Palme de l’émerveillement pour ce jeu d’observation dans lequel la boîte occupe un rôle central : on y jette à l’aveugle des reliques de souris (clé, bonbon, pièce…), puis on allume une lampe pendant 30 secondes pour tenter de mémoriser leur emplacement en collant son œil à la fenêtre. Lorsque la lueur se tait, le jeu nous pose une série de questions : quels éléments contenait la salle de bains ? Ces  objets se situent-ils dans la même pièce ? Avec ses quatre niveaux de difficulté, La Maison des souris offre un défi stimulant mais, surtout, un concept original, enthousiasmant et particulièrement bien édité. Comme de nombreux autres titres de cette sélection, sa mécanique coopérative incite au partage d’informations : la demi-minute passe vite et demande de se coordonner entre parents et enfants pour tout apercevoir et retenir.       

Attrape-rêves

 

(Laurent Escoffier et David Franck ● Space Cow ● 4 ans et + ● 20 euros)

Découvert par notre testeuse préférée alors qu’elle n’était âgée que d’un an, Attrape-rêves s’impose comme une référence grâce à ses multiples degrés de lecture. Dans ce jeu d’observation et de prise de risques, l’enfant tente de sélectionner le doudou adéquat pour recouvrir les cauchemars trônant au centre de la table. S’il opte pour le plus grand, il est certain de réussir, mais risque de manquer de peluches volumineuses sur le long terme. Le jeune joueur apprend à gérer sa réserve avec parcimonie. Le matériel du mode compétitif inclut également des jetons illustrés permettant de raconter son rêve, soit autant de bribes d’histoires à improviser collectivement.

Détective Charlie

(Théo Rivière et les Fées Hilares ● Loki ● 7 ans et + ● 20 euros)

Co-auteur de deux œuvres de cette sélection (et d’une quarantaine d’autres !), Théo Rivière insiste : qu’il crée un jeu destiné aux enfants ou aux adultes, sa méthodologie reste identique. " Je n'ai pas de regard ou de ressenti distinct, quel que soit le public. Mon but consiste toujours à faire converger différents éléments vers une chouette expérience de jeu. Il se trouve que de ‘jolies valeurs’, comme la coopération, plaisent bien aux enfants et donc qu'on arrive un peu à faire les deux, mais ce n’est jamais un objectif en soi ". Dans Détective Charlie, on retrouve d’ailleurs le sel des jeux d’enquêtes pour adultes, à la différence qu’on ne cherche pas un meurtrier, mais l’animal qui a repeint la plage en rose ou volé tout le chocolat du village. L’investigatrice féline qu’on incarne à tour de rôle collecte les témoignages en se déplaçant grâce à un dé et élimine petit à petit les suspects, par déduction. Cet univers adorable propose six affaires prenantes et rapides (une quinzaine de minutes). Une extension en ajoute quatre – elle s’intitule Détective Charlie part en vacances. Théo Rivière, lui, n’a pas prévu d’en prendre, tant les jeux « enfants » ont le vent en poupe. Car les éditeurs ont compris une leçon essentielle : quand c’est l’amusement qui innerve l’expérience, même les parents en redemandent !

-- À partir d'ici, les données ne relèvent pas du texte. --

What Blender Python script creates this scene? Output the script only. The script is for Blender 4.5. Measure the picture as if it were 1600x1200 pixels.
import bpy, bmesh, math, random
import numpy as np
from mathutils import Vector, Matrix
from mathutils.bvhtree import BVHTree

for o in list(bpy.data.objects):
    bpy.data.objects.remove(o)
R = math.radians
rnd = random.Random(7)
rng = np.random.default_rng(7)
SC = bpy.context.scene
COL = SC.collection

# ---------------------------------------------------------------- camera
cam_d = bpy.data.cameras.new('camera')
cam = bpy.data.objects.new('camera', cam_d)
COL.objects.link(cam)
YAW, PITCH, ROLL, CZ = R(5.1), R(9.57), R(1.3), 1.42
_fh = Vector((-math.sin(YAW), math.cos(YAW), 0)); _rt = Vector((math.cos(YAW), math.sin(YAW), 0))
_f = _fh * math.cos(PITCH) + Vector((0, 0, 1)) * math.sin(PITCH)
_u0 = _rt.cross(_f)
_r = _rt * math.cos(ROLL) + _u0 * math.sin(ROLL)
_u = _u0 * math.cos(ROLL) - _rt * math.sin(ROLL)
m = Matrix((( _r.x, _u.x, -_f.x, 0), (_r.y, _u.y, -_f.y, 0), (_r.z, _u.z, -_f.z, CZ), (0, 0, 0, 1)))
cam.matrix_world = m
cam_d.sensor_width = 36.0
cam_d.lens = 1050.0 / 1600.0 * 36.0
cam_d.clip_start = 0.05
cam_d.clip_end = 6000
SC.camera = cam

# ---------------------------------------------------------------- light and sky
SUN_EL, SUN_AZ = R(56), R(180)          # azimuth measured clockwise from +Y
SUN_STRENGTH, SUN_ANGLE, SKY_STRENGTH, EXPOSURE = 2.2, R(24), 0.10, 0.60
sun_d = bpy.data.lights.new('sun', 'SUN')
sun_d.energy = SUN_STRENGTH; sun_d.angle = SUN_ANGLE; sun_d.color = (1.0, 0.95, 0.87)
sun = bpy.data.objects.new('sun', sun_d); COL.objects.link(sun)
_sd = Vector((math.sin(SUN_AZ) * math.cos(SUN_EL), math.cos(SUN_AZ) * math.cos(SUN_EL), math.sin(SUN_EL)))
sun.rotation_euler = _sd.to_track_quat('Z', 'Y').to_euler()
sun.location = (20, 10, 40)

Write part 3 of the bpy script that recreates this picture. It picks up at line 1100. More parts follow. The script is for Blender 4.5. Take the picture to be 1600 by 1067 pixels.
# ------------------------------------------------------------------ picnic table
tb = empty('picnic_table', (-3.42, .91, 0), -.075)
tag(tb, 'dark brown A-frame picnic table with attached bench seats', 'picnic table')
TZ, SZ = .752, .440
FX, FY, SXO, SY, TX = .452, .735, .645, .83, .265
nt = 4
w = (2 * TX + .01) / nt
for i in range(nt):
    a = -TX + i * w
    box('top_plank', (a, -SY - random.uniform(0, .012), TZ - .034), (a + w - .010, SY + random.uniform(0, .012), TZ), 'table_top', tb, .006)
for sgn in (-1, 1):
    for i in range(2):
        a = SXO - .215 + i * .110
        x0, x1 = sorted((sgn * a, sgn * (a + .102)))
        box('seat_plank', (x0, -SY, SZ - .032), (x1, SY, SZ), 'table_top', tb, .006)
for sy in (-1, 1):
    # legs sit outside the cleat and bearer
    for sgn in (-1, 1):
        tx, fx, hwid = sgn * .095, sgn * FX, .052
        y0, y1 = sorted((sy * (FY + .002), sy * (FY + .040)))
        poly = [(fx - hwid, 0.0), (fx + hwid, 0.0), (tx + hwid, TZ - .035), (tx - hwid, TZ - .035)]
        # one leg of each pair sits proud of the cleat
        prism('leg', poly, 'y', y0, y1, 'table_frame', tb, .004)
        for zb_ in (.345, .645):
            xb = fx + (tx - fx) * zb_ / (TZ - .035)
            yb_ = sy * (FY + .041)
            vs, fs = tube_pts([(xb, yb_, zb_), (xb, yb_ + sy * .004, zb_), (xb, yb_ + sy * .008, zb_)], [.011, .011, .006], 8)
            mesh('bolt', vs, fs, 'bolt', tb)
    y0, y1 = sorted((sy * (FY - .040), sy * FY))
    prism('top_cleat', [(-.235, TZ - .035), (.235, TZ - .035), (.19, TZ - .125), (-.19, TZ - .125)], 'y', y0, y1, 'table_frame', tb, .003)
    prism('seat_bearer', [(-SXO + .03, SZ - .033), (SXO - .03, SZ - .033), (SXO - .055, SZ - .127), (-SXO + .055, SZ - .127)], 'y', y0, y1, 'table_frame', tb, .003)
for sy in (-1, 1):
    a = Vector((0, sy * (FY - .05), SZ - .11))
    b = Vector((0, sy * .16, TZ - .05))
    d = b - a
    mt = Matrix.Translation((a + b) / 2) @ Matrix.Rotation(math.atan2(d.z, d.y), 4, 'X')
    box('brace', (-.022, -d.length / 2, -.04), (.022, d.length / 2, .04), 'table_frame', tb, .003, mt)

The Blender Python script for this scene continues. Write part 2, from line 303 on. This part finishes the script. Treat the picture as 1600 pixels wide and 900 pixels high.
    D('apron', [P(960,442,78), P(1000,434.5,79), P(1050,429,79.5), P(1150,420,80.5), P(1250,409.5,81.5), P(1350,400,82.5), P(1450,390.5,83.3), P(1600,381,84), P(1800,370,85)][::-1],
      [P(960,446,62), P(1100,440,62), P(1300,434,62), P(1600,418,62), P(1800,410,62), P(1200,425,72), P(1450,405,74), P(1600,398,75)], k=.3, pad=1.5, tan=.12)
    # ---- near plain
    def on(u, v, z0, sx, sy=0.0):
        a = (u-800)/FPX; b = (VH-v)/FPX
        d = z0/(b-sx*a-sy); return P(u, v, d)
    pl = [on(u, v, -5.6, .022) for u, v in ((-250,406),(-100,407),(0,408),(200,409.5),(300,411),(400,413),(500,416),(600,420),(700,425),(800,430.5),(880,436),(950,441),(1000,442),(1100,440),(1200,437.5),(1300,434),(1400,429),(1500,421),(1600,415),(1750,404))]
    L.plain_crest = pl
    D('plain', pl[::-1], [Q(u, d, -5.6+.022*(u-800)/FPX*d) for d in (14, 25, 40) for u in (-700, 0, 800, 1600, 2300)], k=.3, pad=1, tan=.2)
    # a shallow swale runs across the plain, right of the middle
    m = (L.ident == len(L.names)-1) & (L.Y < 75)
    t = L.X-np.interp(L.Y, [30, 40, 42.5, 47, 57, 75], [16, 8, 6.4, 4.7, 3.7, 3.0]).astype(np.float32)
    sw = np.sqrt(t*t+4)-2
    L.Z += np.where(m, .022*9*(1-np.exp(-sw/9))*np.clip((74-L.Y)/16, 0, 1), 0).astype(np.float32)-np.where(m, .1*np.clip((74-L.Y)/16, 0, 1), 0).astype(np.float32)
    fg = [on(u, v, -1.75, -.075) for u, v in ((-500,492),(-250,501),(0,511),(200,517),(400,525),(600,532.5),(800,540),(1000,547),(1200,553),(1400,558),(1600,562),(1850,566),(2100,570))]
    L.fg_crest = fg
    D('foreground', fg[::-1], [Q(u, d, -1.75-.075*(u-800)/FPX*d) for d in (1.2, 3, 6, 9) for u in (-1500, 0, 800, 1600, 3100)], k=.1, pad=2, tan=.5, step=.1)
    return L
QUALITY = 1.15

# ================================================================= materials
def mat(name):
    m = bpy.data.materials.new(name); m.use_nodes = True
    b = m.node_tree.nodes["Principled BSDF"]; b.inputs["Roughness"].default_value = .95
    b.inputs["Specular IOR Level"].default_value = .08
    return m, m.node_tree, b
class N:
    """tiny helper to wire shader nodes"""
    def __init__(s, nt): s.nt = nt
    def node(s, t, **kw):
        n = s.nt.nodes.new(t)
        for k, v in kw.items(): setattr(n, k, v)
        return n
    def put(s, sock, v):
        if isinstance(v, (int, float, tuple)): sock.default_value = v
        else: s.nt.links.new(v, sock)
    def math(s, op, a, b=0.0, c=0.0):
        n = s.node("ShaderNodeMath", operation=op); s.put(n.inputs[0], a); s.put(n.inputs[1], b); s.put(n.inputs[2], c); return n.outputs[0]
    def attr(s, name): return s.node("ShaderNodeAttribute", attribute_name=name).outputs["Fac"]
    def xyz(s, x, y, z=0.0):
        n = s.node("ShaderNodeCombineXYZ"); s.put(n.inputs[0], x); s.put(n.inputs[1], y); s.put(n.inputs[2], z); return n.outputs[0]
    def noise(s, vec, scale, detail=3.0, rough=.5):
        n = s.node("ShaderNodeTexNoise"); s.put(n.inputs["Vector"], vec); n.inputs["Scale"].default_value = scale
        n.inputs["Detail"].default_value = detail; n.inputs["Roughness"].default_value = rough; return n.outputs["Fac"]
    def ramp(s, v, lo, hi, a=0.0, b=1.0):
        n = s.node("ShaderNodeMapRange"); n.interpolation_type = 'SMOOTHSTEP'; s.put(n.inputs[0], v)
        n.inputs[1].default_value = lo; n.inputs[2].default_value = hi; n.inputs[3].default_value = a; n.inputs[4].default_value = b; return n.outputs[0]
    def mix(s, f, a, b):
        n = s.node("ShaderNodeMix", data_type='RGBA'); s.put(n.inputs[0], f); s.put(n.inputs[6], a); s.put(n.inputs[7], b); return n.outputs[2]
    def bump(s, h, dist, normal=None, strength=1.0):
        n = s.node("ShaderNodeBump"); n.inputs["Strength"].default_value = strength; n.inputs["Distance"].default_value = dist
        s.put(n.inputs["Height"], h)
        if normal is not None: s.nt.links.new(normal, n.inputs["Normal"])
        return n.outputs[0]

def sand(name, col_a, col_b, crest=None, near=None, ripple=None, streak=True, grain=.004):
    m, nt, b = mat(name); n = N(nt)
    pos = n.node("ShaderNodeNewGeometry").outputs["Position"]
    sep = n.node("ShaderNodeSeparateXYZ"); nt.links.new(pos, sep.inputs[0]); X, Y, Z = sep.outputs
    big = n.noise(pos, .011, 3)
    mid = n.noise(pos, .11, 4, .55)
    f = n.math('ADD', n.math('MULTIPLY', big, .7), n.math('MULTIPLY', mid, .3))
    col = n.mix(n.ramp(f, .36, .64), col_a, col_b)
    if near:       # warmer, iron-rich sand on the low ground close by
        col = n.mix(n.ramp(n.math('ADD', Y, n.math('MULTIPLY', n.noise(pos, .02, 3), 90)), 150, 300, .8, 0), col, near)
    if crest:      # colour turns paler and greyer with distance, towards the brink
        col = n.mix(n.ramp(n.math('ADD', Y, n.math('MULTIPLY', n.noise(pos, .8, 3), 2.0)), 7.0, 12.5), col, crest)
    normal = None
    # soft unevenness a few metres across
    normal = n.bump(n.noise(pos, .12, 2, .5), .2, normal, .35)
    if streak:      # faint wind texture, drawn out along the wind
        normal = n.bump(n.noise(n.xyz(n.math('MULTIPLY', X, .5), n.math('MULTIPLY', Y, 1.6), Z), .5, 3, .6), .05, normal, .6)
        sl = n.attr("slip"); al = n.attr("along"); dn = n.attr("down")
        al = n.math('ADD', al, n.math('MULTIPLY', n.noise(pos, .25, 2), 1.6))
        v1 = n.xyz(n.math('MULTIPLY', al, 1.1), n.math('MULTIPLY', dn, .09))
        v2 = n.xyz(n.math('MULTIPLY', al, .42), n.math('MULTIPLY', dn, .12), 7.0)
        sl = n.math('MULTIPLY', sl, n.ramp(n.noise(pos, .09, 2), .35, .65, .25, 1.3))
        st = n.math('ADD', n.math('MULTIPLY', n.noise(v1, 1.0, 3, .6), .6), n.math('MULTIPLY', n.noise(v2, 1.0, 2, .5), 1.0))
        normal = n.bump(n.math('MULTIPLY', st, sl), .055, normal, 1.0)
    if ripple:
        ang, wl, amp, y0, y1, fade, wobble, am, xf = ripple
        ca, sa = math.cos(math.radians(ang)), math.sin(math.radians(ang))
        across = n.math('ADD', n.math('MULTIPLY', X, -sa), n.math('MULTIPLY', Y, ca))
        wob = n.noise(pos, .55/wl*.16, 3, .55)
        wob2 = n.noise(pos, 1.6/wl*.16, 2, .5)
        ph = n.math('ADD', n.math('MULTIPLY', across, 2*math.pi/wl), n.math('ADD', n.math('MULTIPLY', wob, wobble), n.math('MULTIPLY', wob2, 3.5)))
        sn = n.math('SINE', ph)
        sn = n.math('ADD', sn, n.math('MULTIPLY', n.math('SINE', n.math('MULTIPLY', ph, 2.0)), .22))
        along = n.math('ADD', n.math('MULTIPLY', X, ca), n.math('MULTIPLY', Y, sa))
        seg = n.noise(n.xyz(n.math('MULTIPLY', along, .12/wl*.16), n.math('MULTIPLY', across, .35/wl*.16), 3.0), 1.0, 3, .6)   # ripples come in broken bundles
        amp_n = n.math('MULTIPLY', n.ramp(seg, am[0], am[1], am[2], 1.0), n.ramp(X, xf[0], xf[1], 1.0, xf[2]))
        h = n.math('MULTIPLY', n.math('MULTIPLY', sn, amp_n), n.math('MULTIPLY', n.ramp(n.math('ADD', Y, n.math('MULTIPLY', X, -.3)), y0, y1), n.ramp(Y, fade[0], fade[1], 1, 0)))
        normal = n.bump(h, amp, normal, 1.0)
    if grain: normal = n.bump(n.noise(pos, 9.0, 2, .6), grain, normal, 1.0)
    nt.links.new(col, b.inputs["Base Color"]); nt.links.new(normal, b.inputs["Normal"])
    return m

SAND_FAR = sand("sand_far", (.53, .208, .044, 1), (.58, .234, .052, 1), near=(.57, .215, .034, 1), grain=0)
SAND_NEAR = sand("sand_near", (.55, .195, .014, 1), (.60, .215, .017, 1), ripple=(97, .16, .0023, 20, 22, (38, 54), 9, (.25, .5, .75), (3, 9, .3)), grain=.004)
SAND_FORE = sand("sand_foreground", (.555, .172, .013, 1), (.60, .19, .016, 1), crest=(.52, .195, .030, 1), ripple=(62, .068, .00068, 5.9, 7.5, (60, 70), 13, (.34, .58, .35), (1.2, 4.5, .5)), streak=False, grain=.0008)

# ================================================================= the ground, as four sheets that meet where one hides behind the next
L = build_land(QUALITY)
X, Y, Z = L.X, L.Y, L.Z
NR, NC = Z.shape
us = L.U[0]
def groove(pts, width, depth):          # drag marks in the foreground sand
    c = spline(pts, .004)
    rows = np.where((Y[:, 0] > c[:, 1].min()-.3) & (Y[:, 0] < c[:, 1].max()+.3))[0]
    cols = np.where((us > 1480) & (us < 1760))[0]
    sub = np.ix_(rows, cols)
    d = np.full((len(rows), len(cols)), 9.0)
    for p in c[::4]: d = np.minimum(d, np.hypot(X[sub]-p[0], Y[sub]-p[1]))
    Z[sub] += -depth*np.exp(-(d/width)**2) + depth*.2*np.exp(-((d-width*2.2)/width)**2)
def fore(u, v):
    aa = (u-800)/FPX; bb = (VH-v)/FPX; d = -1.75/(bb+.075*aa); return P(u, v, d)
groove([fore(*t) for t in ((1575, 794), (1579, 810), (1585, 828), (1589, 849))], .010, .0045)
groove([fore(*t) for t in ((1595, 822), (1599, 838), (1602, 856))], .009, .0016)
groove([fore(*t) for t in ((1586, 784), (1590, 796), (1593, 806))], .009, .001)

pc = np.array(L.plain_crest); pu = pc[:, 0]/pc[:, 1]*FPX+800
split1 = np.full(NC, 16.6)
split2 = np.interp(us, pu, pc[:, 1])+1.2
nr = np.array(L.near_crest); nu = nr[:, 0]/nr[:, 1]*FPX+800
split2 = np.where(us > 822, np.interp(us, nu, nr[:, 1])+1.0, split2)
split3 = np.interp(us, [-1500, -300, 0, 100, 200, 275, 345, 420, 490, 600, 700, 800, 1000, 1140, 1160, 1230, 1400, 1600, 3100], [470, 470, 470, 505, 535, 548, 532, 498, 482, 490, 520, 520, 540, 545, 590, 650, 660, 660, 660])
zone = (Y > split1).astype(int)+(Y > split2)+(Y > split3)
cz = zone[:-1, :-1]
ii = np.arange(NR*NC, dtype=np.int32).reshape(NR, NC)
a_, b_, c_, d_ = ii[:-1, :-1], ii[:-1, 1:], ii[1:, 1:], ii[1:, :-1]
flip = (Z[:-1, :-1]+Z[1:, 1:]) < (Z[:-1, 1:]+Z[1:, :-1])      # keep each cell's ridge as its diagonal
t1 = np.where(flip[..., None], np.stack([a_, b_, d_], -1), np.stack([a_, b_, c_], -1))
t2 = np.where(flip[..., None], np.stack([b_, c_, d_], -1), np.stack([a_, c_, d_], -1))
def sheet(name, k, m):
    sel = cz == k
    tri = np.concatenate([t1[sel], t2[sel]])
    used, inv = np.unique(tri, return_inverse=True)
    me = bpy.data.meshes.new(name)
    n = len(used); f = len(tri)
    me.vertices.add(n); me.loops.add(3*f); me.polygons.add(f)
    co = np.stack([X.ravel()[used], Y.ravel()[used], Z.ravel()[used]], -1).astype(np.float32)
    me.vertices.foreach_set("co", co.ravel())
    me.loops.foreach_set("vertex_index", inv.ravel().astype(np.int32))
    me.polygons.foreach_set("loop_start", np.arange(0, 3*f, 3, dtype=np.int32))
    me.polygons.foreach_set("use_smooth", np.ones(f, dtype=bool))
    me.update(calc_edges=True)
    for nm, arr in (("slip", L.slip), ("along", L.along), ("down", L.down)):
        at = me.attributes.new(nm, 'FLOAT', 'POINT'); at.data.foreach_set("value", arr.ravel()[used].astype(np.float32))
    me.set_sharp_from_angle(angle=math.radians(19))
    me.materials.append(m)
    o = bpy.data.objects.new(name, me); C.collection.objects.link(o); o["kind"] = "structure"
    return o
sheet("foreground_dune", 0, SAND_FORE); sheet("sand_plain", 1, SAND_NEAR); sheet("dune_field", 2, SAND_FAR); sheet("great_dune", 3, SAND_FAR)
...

Note : L’âge conseillé par les éditeurs pour leurs jeux constitue une recommandation, pas une sentence intraitable. Tous les titres présentés (même ceux " à partir de 7 ans " ont été abondamment pratiqués avec une enfant de deux ans et son papa qui  y ont pris énormément de plaisir !) Pour des conseils supplémentaires, pensez à visiter le site spécialisé Plateau Marmots.

Où trouver ces pépites ?

Les boutiques de jeux de société recommandables ne manquent pas en Belgique. Si votre budget se révèle limité, beaucoup de boîtes transitent sur le marché de l’occasion. Au-delà du market place de Facebook et ses groupes publics dédiés par province ou ville, et de quelques bonnes affaires sur Vinted, le site spécialisé Okkazeo fait référence chez les passionnés. Le portail indique le prix moyen auquel s’est vendu chaque article, pour esquiver les tarifs abusifs, et nous n’y avons subi aucune mauvaise surprise malgré de nombreuses transactions. Plus recommandables que les brocantes, où l’on déniche surtout des reliques de grenier incomplètes, les bourses spécialisées en jeux, comme celle du Brussels Games Festival, sont à privilégier pour chiner. Enfin, n’hésitez pas à compter sur les ludothèques de votre région : ces établissements acquièrent de plus en plus de jeux de société  modernes  et demeurent la solution la moins onéreuse – surtout si votre enfant se lasse vite.